I have yet to get round to checking the site mentioned below in the Macroman post but more good nuggets on the inherent inflexibility and thus resulting volatility gold standards bring. Basically, in a liberal democracy implementing the pain that a rigid gold-peg would bring is very tough... not to say it can't be done - witness the internal devaluation pulled off in Latvia - but it is a big ask and most people would not be able to tolerate it and most politicians don't have the balls to implement it.


"You may find a long history of economic data at Measuring Worth (http://www.measuringworth.com/datasets/usgdp/result.php).

Over the period 1790-1847 during which the US ran a bimetallic standard and experienced relatively rapid real growth at an average rate of 3.8% per year. The volatility of growth over that period was around 2.5%.

From 1848-1957 a period covering various attempts at Gold Standards, the US grew at around 3.4% per year on average, however, with a far larger volatility of 5.7%.

From 1958-present it has grown around 3.2% per year with a volatility of just 2.1%.

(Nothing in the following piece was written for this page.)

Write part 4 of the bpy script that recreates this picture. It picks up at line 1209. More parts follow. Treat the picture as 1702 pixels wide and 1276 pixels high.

The fact that it grew more rapidly in the 19th century is hardly a surprise, given the expansion and industrialisation of the country, but 3.8% vs 3.2% can hardly be termed "much higher". As for the period covering the Gold Standard, 3.4% is statistically the same as 3.2%, th
ough not with more than double the volatility in output."

Oh, and one final thing from Econbrowser to savour on..."For any of you who still believe that Shadowstats provides the only reliable U.S. inflation data, Paul Krugman supplies an amusing observation. The price of a 2012 subscription to Shadowstats is $175. For comparison, six years ago the price was ... $175."

As Churchill might have put it, fiat currency is the worst form of money except all the others that have been tried.